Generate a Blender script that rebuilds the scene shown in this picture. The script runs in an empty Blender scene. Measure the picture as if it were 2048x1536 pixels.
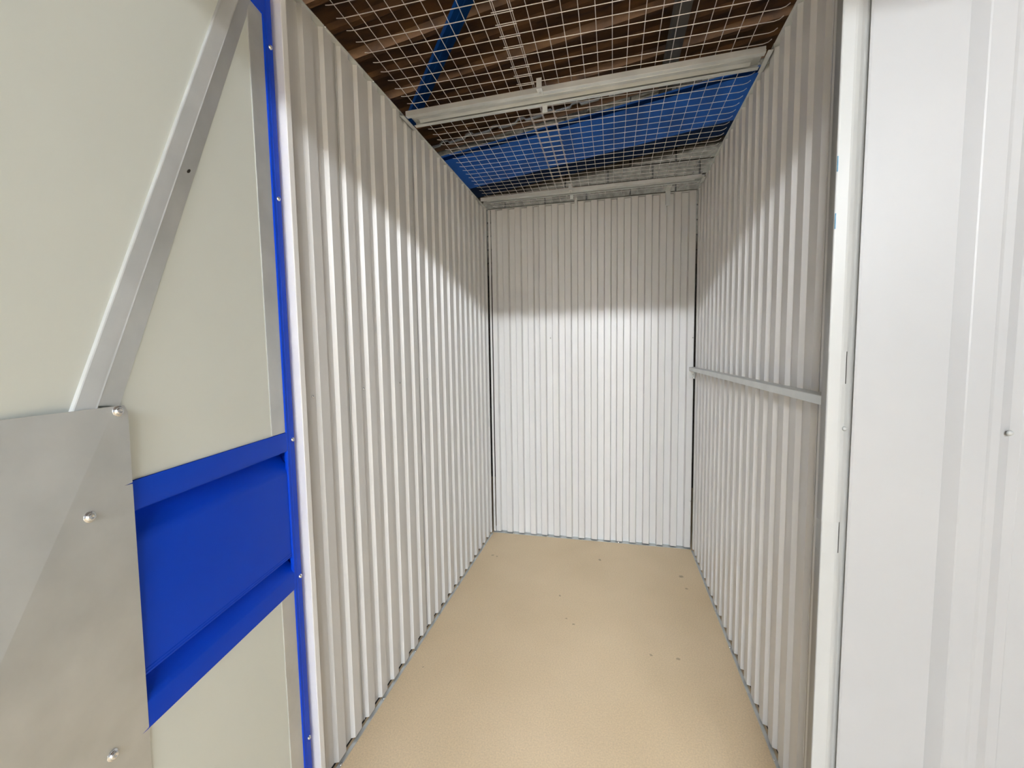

══════════════════════════════

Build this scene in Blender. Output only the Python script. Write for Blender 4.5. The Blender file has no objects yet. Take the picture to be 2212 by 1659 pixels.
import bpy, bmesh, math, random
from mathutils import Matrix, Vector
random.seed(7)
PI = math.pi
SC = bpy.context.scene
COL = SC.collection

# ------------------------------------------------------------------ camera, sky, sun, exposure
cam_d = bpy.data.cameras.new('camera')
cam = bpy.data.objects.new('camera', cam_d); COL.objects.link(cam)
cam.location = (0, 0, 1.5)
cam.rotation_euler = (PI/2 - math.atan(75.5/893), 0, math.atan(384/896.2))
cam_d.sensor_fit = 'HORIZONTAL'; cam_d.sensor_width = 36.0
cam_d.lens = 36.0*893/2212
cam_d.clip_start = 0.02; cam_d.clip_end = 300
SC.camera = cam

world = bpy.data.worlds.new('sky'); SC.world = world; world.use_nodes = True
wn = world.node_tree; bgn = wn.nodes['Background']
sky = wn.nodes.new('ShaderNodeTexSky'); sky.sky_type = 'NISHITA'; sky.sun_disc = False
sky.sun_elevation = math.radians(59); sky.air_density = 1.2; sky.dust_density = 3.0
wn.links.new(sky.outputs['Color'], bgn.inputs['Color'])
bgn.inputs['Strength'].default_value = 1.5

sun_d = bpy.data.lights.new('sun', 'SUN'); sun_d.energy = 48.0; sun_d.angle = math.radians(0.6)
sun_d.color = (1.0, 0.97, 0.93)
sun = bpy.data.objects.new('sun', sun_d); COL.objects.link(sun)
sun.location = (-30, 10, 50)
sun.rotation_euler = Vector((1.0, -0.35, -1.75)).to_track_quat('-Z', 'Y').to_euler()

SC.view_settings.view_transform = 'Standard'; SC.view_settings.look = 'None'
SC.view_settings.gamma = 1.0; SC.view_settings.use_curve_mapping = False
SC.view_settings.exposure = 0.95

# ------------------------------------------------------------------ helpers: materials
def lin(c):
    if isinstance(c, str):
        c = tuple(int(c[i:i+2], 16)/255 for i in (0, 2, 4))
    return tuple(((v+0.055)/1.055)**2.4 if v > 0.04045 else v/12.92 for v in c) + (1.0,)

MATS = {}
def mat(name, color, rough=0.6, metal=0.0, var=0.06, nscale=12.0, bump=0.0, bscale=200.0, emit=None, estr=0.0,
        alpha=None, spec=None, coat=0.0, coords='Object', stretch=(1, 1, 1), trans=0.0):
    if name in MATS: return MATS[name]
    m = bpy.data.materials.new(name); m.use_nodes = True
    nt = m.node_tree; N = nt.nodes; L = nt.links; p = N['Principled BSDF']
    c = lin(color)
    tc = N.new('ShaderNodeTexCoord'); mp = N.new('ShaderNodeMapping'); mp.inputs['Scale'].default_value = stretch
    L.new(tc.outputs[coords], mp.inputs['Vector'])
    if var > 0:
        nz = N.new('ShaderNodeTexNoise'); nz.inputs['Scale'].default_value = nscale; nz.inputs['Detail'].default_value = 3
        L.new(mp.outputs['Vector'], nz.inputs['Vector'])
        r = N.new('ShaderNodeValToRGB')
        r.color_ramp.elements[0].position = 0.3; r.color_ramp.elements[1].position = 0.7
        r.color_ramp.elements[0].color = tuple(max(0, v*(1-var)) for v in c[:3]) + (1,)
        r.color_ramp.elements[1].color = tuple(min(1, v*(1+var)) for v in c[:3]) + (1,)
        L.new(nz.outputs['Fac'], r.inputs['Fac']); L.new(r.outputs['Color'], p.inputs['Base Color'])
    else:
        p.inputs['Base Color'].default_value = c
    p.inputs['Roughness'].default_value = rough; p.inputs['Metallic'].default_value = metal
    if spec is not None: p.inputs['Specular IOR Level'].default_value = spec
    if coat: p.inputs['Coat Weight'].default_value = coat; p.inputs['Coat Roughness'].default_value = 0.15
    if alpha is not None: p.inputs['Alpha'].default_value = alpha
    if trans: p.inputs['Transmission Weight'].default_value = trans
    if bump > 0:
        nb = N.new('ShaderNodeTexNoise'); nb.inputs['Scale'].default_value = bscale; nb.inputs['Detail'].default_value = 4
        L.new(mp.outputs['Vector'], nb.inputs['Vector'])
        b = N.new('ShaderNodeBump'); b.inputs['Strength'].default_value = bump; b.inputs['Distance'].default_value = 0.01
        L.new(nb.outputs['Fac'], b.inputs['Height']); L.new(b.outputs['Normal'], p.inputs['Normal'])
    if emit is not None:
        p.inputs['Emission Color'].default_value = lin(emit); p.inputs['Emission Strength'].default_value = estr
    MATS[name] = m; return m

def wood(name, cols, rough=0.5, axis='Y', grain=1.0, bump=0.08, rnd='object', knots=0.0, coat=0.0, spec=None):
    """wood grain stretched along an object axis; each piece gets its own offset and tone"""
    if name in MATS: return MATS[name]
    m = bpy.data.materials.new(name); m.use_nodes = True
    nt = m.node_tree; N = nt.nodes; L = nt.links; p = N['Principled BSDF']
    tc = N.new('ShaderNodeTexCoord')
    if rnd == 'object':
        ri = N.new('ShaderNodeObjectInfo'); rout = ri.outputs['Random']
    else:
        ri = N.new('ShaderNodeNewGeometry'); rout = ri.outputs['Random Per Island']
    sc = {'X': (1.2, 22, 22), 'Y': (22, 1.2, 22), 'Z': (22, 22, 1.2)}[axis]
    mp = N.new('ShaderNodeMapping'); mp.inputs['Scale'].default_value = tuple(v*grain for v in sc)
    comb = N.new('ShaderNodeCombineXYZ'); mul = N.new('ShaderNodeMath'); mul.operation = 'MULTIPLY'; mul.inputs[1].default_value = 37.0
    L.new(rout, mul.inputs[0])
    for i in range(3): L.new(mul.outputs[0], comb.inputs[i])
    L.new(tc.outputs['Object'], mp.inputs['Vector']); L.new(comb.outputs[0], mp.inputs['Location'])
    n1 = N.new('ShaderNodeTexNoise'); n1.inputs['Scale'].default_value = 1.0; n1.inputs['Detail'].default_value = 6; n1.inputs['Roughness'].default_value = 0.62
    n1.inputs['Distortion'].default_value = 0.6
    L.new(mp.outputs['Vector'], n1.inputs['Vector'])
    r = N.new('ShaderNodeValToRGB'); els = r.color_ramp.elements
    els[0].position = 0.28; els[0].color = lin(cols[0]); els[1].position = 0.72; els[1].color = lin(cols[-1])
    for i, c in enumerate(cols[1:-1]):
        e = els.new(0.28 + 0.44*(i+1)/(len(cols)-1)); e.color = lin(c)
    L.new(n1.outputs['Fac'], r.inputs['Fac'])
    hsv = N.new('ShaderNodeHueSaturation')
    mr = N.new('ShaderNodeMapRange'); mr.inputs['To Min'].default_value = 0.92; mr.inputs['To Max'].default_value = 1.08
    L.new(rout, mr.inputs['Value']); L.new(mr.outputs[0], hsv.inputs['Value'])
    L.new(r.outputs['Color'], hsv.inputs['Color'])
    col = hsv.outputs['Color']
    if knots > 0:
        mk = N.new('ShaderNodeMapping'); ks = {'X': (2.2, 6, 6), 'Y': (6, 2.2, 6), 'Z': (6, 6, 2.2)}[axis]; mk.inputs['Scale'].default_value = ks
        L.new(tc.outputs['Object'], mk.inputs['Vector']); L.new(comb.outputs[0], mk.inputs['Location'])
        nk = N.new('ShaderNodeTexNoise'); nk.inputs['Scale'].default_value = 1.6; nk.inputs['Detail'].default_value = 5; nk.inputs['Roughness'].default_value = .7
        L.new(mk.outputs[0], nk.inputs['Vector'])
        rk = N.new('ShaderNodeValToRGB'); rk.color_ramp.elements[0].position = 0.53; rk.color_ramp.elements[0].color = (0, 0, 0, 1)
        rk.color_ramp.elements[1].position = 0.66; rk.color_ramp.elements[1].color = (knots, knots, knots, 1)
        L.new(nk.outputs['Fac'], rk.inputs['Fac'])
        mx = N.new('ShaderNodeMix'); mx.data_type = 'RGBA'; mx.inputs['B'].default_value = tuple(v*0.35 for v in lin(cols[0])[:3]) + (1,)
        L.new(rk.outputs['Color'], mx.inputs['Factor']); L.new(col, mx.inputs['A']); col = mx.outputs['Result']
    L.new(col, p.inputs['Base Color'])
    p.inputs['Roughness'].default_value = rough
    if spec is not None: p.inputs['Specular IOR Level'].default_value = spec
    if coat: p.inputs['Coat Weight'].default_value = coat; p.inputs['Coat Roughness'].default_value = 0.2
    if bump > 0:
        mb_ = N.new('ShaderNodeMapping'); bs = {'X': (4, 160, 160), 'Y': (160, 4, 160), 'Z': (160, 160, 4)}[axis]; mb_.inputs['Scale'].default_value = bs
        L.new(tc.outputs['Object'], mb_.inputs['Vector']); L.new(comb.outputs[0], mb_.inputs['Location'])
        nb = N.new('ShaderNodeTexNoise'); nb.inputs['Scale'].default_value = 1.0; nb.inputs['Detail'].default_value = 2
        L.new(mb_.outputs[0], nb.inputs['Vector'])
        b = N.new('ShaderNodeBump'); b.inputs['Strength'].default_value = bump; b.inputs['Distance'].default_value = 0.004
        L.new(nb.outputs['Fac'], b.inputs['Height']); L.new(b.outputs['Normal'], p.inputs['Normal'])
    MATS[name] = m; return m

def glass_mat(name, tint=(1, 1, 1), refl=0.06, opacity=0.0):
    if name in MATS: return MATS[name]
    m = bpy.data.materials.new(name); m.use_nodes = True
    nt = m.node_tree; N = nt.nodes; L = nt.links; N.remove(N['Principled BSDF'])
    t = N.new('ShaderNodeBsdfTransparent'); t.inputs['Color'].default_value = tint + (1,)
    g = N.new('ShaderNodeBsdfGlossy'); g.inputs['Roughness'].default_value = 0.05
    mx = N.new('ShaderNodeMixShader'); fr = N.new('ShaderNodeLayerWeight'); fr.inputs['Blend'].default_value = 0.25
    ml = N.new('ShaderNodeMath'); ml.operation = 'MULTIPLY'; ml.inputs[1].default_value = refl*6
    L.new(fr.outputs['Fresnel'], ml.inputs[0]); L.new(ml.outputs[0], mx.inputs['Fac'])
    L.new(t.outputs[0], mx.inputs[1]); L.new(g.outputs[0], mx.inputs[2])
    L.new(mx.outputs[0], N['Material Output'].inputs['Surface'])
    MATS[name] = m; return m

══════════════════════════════

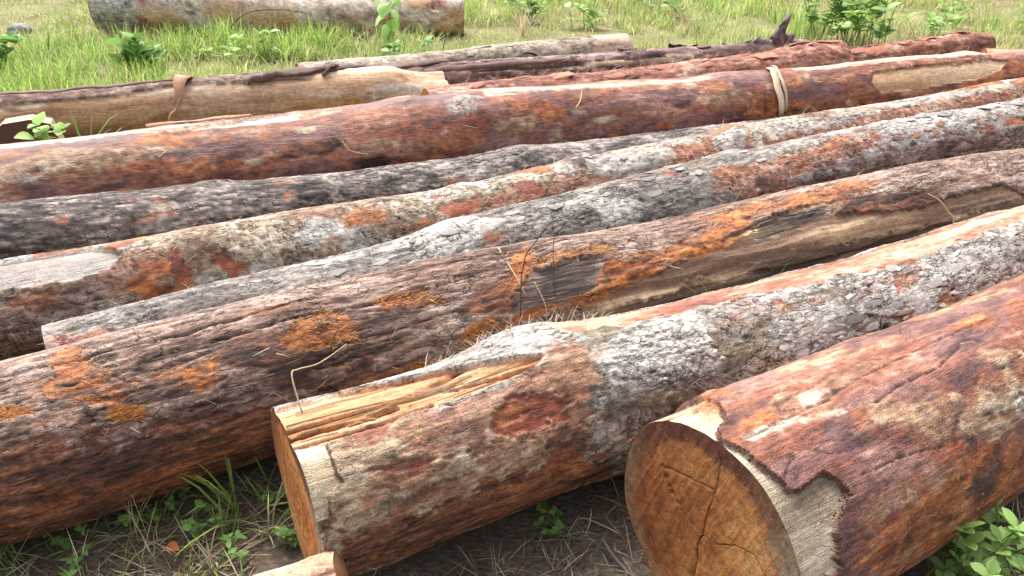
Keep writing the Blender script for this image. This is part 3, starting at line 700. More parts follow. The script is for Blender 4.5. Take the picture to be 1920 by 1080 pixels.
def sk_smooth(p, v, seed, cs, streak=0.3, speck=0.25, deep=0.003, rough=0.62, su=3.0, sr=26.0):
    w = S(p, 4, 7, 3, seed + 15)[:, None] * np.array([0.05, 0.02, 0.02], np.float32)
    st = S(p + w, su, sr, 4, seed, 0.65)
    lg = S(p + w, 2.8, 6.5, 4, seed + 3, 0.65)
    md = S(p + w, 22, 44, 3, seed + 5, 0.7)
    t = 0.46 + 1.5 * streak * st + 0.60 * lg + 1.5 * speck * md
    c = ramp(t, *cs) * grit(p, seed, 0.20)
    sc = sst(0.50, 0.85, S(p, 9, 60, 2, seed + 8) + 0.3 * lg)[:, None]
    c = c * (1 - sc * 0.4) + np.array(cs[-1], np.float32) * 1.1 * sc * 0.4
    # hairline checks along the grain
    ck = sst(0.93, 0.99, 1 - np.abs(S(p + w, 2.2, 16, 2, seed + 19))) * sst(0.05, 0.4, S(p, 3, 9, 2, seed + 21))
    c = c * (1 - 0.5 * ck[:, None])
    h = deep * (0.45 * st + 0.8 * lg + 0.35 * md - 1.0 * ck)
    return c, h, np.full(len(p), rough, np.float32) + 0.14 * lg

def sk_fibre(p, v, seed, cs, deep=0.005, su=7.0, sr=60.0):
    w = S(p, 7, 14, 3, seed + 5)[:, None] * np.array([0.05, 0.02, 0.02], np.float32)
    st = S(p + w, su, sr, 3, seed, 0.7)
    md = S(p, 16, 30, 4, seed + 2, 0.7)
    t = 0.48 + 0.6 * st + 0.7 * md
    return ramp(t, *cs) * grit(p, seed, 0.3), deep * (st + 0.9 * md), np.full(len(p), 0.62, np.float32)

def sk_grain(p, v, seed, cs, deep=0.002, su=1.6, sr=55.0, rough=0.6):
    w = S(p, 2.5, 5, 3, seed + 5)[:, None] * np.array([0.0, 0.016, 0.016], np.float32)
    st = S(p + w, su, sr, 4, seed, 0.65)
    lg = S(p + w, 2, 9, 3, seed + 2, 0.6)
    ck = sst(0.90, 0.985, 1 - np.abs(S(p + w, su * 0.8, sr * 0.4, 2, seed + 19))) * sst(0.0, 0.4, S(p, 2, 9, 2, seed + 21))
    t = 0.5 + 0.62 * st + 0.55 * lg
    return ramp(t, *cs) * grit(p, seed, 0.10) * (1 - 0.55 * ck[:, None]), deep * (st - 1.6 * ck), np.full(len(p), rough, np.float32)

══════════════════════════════

**Exercise task:**
Among the entries above, find the line with "Keep writing the" and the line with "return ramp(t, *cs) * grit(p, seed, 0.3), deep"; give again exactly these two lines and all lines between them.

**Result of the task:**
Keep writing the Blender script for this image. This is part 3, starting at line 700. More parts follow. The script is for Blender 4.5. Take the picture to be 1920 by 1080 pixels.
def sk_smooth(p, v, seed, cs, streak=0.3, speck=0.25, deep=0.003, rough=0.62, su=3.0, sr=26.0):
    w = S(p, 4, 7, 3, seed + 15)[:, None] * np.array([0.05, 0.02, 0.02], np.float32)
    st = S(p + w, su, sr, 4, seed, 0.65)
    lg = S(p + w, 2.8, 6.5, 4, seed + 3, 0.65)
    md = S(p + w, 22, 44, 3, seed + 5, 0.7)
    t = 0.46 + 1.5 * streak * st + 0.60 * lg + 1.5 * speck * md
    c = ramp(t, *cs) * grit(p, seed, 0.20)
    sc = sst(0.50, 0.85, S(p, 9, 60, 2, seed + 8) + 0.3 * lg)[:, None]
    c = c * (1 - sc * 0.4) + np.array(cs[-1], np.float32) * 1.1 * sc * 0.4
    # hairline checks along the grain
    ck = sst(0.93, 0.99, 1 - np.abs(S(p + w, 2.2, 16, 2, seed + 19))) * sst(0.05, 0.4, S(p, 3, 9, 2, seed + 21))
    c = c * (1 - 0.5 * ck[:, None])
    h = deep * (0.45 * st + 0.8 * lg + 0.35 * md - 1.0 * ck)
    return c, h, np.full(len(p), rough, np.float32) + 0.14 * lg

def sk_fibre(p, v, seed, cs, deep=0.005, su=7.0, sr=60.0):
    w = S(p, 7, 14, 3, seed + 5)[:, None] * np.array([0.05, 0.02, 0.02], np.float32)
    st = S(p + w, su, sr, 3, seed, 0.7)
    md = S(p, 16, 30, 4, seed + 2, 0.7)
    t = 0.48 + 0.6 * st + 0.7 * md
    return ramp(t, *cs) * grit(p, seed, 0.3), deep * (st + 0.9 * md), np.full(len(p), 0.62, np.float32)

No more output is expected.